Exercise directions: Reproduce the data exactly and drop any pictures it holds.

Data provided:

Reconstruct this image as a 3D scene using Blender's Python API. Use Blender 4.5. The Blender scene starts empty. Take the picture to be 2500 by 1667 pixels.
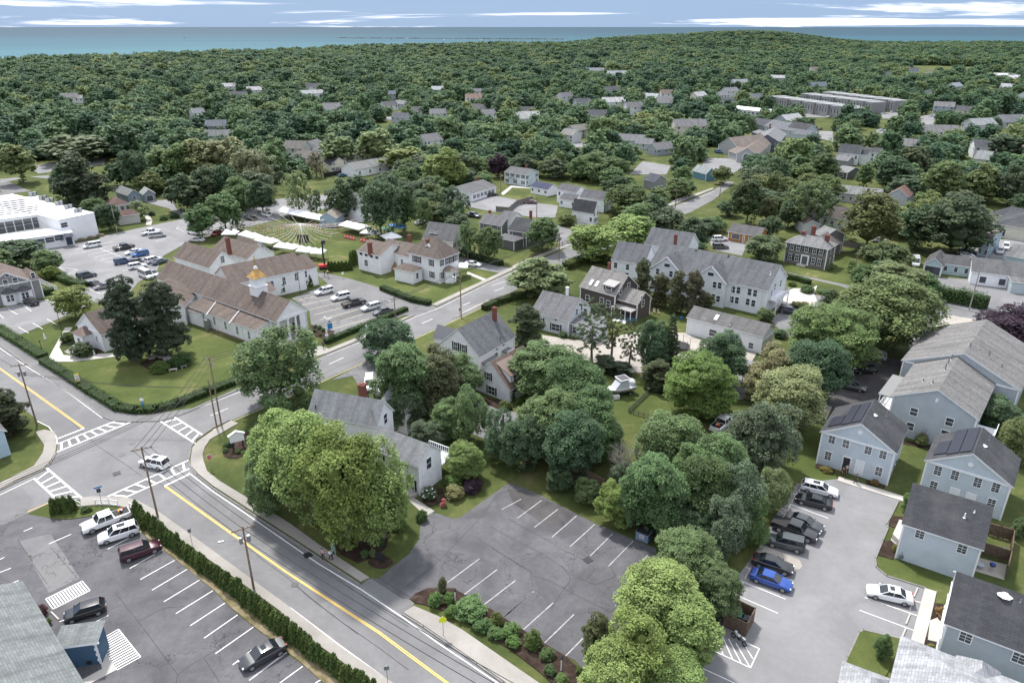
import bpy,bmesh,math,random
import numpy as np
from mathutils import Vector,Matrix
R=math.radians
SC=bpy.context.scene
COL=SC.collection
CAM_H,FOC,HORIZ=60.0,1760.0,66.0
PITCH=math.atan((833.5-HORIZ)/FOC)
cam_d=bpy.data.cameras.new('camera')
cam_d.sensor_width=36.0
cam_d.lens=36.0*FOC/2500.0
cam_d.clip_start=1.0
cam_d.clip_end=200000.0
cam=bpy.data.objects.new('camera',cam_d)
COL.objects.link(cam)
cam.location=(0,0,CAM_H)
cam.rotation_euler=(math.pi/2-PITCH,0,0)
SC.camera=cam
SUN_EL,SUN_AZ=R(58),R(-28)
sd=bpy.data.lights.new('sun','SUN')
sd.energy=2.7
sd.angle=R(5)
sd.color=(1.0,0.965,0.91)
sun=bpy.data.objects.new('sun',sd)
COL.objects.link(sun)
sv=Vector((math.sin(SUN_AZ)*math.cos(SUN_EL),math.cos(SUN_AZ)*math.cos(SUN_EL),math.sin(SUN_EL)))
sun.rotation_euler=sv.to_track_quat('Z','Y').to_euler()
sun.location=(0,0,300)
SC.view_settings.view_transform='Standard'
SC.view_settings.look='None'
SC.view_settings.gamma=1.0
SC.view_settings.use_curve_mapping=False
SC.view_settings.exposure=1.02
W=bpy.data.worlds.new('World')
SC.world=W
W.use_nodes=True
nt=W.node_tree
nt.nodes.clear()
def nd(tree,typ,**kw):
 n=tree.nodes.new(typ)
 for k,v in kw.items():
  if k=='ins':
   for a,b in v.items():
    n.inputs[a].default_value=b
  else:
   setattr(n,k,v)
 return n
sky=nd(nt,'ShaderNodeTexSky',sky_type='NISHITA',sun_disc=False,sun_elevation=SUN_EL,sun_rotation=SUN_AZ,air_density=1.0,dust_density=0.4,ozone_density=2.2,altitude=60)
tc=nd(nt,'ShaderNodeTexCoord')
sep=nd(nt,'ShaderNodeSeparateXYZ')
nt.links.new(tc.outputs['Generated'],sep.inputs[0])
zc=nd(nt,'ShaderNodeMath',operation='MAXIMUM',ins={1:0.0});nt.links.new(sep.outputs[2],zc.inputs[0])
za=nd(nt,'ShaderNodeMath',operation='ADD',ins={1:0.035});nt.links.new(zc.outputs[0],za.inputs[0])
dx=nd(nt,'ShaderNodeMath',operation='DIVIDE');nt.links.new(sep.outputs[0],dx.inputs[0]);nt.links.new(za.outputs[0],dx.inputs[1])
dy=nd(nt,'ShaderNodeMath',operation='DIVIDE');nt.links.new(sep.outputs[1],dy.inputs[0]);nt.links.new(za.outputs[0],dy.inputs[1])
cmb=nd(nt,'ShaderNodeCombineXYZ');nt.links.new(dx.outputs[0],cmb.inputs[0]);nt.links.new(dy.outputs[0],cmb.inputs[1])
cn=nd(nt,'ShaderNodeTexNoise',ins={'Scale':0.12,'Detail':7.0,'Roughness':0.6,'Distortion':0.6})
mp=nd(nt,'ShaderNodeMapping',ins={'Scale':(0.85,1.1,1.0),'Location':(3.6,0.9,0)})
nt.links.new(cmb.outputs[0],mp.inputs[0]);nt.links.new(mp.outputs[0],cn.inputs['Vector'])
cr=nd(nt,'ShaderNodeMapRange',interpolation_type='SMOOTHSTEP',ins={'From Min':0.535,'From Max':0.60,'To Max':0.95})
cov=nd(nt,'ShaderNodeMapRange',ins={'From Min':0.06,'From Max':0.45,'To Max':0.26});nt.links.new(zc.outputs[0],cov.inputs[0])
cva=nd(nt,'ShaderNodeMath',operation='ADD');nt.links.new(cn.outputs[0],cva.inputs[0]);nt.links.new(cov.outputs[0],cva.inputs[1])
nt.links.new(cva.outputs[0],cr.inputs[0])
mixc=nd(nt,'ShaderNodeMix',data_type='RGBA')
mixc.inputs[7].default_value=(4.25,4.45,5.0,1)
mulc=nd(nt,'ShaderNodeMix',data_type='RGBA',blend_type='MULTIPLY')
mulc.inputs[0].default_value=1.0
mulc.inputs[7].default_value=(0.98,0.95,1.0,1)
nt.links.new(sky.outputs[0],mulc.inputs[6])
grd=nd(nt,'ShaderNodeValToRGB');ge=grd.color_ramp.elements
ge[0].position,ge[0].color=0.0,(1.02,1.55,2.4,1);ge[1].position,ge[1].color=0.5,(0.6,1.1,2.4,1)
nt.links.new(zc.outputs[0],grd.inputs[0])
skm=nd(nt,'ShaderNodeMix',data_type='RGBA');skm.inputs[0].default_value=0.95
nt.links.new(mulc.outputs[2],skm.inputs[6]);nt.links.new(grd.outputs[0],skm.inputs[7])
nt.links.new(cr.outputs[0],mixc.inputs[0]);nt.links.new(skm.outputs[2],mixc.inputs[6])
bg=nd(nt,'ShaderNodeBackground',ins={'Strength':0.15})
nt.links.new(mixc.outputs[2],bg.inputs[0])
out=nd(nt,'ShaderNodeOutputWorld');nt.links.new(bg.outputs[0],out.inputs[0])
TL={'a':(0,1100),'b':(600,1100),'c':(1200,1100),'d':(1800,1100),'e':(0,650),'f':(600,650),'g':(1200,650),'h':(1800,650),'i':(0,300),'j':(600,300),'k':(1200,300),'l':(1800,300),'m':(0,0),'n':(800,0),'o':(1650,0)}
S7=700/1936.0
def N(t,x,y):
 o=TL[t]
 return(o[0]+x*S7,o[1]+y*S7)
def ray(p):
 u=(p[0]-1250)/FOC;v=(833.5-p[1])/FOC
 return Vector((u,math.cos(PITCH)+v*math.sin(PITCH),-math.sin(PITCH)+v*math.cos(PITCH)))
def at(p,z=0.0):
 d=ray(p);t=(z-CAM_H)/d.z
 return Vector((d.x*t,d.y*t,z))
def G(t,x,y,z=0.0):
 return at(N(t,x,y),z)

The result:
Reconstruct this image as a 3D scene using Blender's Python API. Use Blender 4.5. The Blender scene starts empty. Take the picture to be 2500 by 1667 pixels.
import bpy,bmesh,math,random
import numpy as np
from mathutils import Vector,Matrix
R=math.radians
SC=bpy.context.scene
COL=SC.collection
CAM_H,FOC,HORIZ=60.0,1760.0,66.0
PITCH=math.atan((833.5-HORIZ)/FOC)
cam_d=bpy.data.cameras.new('camera')
cam_d.sensor_width=36.0
cam_d.lens=36.0*FOC/2500.0
cam_d.clip_start=1.0
cam_d.clip_end=200000.0
cam=bpy.data.objects.new('camera',cam_d)
COL.objects.link(cam)
cam.location=(0,0,CAM_H)
cam.rotation_euler=(math.pi/2-PITCH,0,0)
SC.camera=cam
SUN_EL,SUN_AZ=R(58),R(-28)
sd=bpy.data.lights.new('sun','SUN')
sd.energy=2.7
sd.angle=R(5)
sd.color=(1.0,0.965,0.91)
sun=bpy.data.objects.new('sun',sd)
COL.objects.link(sun)
sv=Vector((math.sin(SUN_AZ)*math.cos(SUN_EL),math.cos(SUN_AZ)*math.cos(SUN_EL),math.sin(SUN_EL)))
sun.rotation_euler=sv.to_track_quat('Z','Y').to_euler()
sun.location=(0,0,300)
SC.view_settings.view_transform='Standard'
SC.view_settings.look='None'
SC.view_settings.gamma=1.0
SC.view_settings.use_curve_mapping=False
SC.view_settings.exposure=1.02
W=bpy.data.worlds.new('World')
SC.world=W
W.use_nodes=True
nt=W.node_tree
nt.nodes.clear()
def nd(tree,typ,**kw):
 n=tree.nodes.new(typ)
 for k,v in kw.items():
  if k=='ins':
   for a,b in v.items():
    n.inputs[a].default_value=b
  else:
   setattr(n,k,v)
 return n
sky=nd(nt,'ShaderNodeTexSky',sky_type='NISHITA',sun_disc=False,sun_elevation=SUN_EL,sun_rotation=SUN_AZ,air_density=1.0,dust_density=0.4,ozone_density=2.2,altitude=60)
tc=nd(nt,'ShaderNodeTexCoord')
sep=nd(nt,'ShaderNodeSeparateXYZ')
nt.links.new(tc.outputs['Generated'],sep.inputs[0])
zc=nd(nt,'ShaderNodeMath',operation='MAXIMUM',ins={1:0.0});nt.links.new(sep.outputs[2],zc.inputs[0])
za=nd(nt,'ShaderNodeMath',operation='ADD',ins={1:0.035});nt.links.new(zc.outputs[0],za.inputs[0])
dx=nd(nt,'ShaderNodeMath',operation='DIVIDE');nt.links.new(sep.outputs[0],dx.inputs[0]);nt.links.new(za.outputs[0],dx.inputs[1])
dy=nd(nt,'ShaderNodeMath',operation='DIVIDE');nt.links.new(sep.outputs[1],dy.inputs[0]);nt.links.new(za.outputs[0],dy.inputs[1])
cmb=nd(nt,'ShaderNodeCombineXYZ');nt.links.new(dx.outputs[0],cmb.inputs[0]);nt.links.new(dy.outputs[0],cmb.inputs[1])
cn=nd(nt,'ShaderNodeTexNoise',ins={'Scale':0.12,'Detail':7.0,'Roughness':0.6,'Distortion':0.6})
mp=nd(nt,'ShaderNodeMapping',ins={'Scale':(0.85,1.1,1.0),'Location':(3.6,0.9,0)})
nt.links.new(cmb.outputs[0],mp.inputs[0]);nt.links.new(mp.outputs[0],cn.inputs['Vector'])
cr=nd(nt,'ShaderNodeMapRange',interpolation_type='SMOOTHSTEP',ins={'From Min':0.535,'From Max':0.60,'To Max':0.95})
cov=nd(nt,'ShaderNodeMapRange',ins={'From Min':0.06,'From Max':0.45,'To Max':0.26});nt.links.new(zc.outputs[0],cov.inputs[0])
cva=nd(nt,'ShaderNodeMath',operation='ADD');nt.links.new(cn.outputs[0],cva.inputs[0]);nt.links.new(cov.outputs[0],cva.inputs[1])
nt.links.new(cva.outputs[0],cr.inputs[0])
mixc=nd(nt,'ShaderNodeMix',data_type='RGBA')
mixc.inputs[7].default_value=(4.25,4.45,5.0,1)
mulc=nd(nt,'ShaderNodeMix',data_type='RGBA',blend_type='MULTIPLY')
mulc.inputs[0].default_value=1.0
mulc.inputs[7].default_value=(0.98,0.95,1.0,1)
nt.links.new(sky.outputs[0],mulc.inputs[6])
grd=nd(nt,'ShaderNodeValToRGB');ge=grd.color_ramp.elements
ge[0].position,ge[0].color=0.0,(1.02,1.55,2.4,1);ge[1].position,ge[1].color=0.5,(0.6,1.1,2.4,1)
nt.links.new(zc.outputs[0],grd.inputs[0])
skm=nd(nt,'ShaderNodeMix',data_type='RGBA');skm.inputs[0].default_value=0.95
nt.links.new(mulc.outputs[2],skm.inputs[6]);nt.links.new(grd.outputs[0],skm.inputs[7])
nt.links.new(cr.outputs[0],mixc.inputs[0]);nt.links.new(skm.outputs[2],mixc.inputs[6])
bg=nd(nt,'ShaderNodeBackground',ins={'Strength':0.15})
nt.links.new(mixc.outputs[2],bg.inputs[0])
out=nd(nt,'ShaderNodeOutputWorld');nt.links.new(bg.outputs[0],out.inputs[0])
TL={'a':(0,1100),'b':(600,1100),'c':(1200,1100),'d':(1800,1100),'e':(0,650),'f':(600,650),'g':(1200,650),'h':(1800,650),'i':(0,300),'j':(600,300),'k':(1200,300),'l':(1800,300),'m':(0,0),'n':(800,0),'o':(1650,0)}
S7=700/1936.0
def N(t,x,y):
 o=TL[t]
 return(o[0]+x*S7,o[1]+y*S7)
def ray(p):
 u=(p[0]-1250)/FOC;v=(833.5-p[1])/FOC
 return Vector((u,math.cos(PITCH)+v*math.sin(PITCH),-math.sin(PITCH)+v*math.cos(PITCH)))
def at(p,z=0.0):
 d=ray(p);t=(z-CAM_H)/d.z
 return Vector((d.x*t,d.y*t,z))
def G(t,x,y,z=0.0):
 return at(N(t,x,y),z)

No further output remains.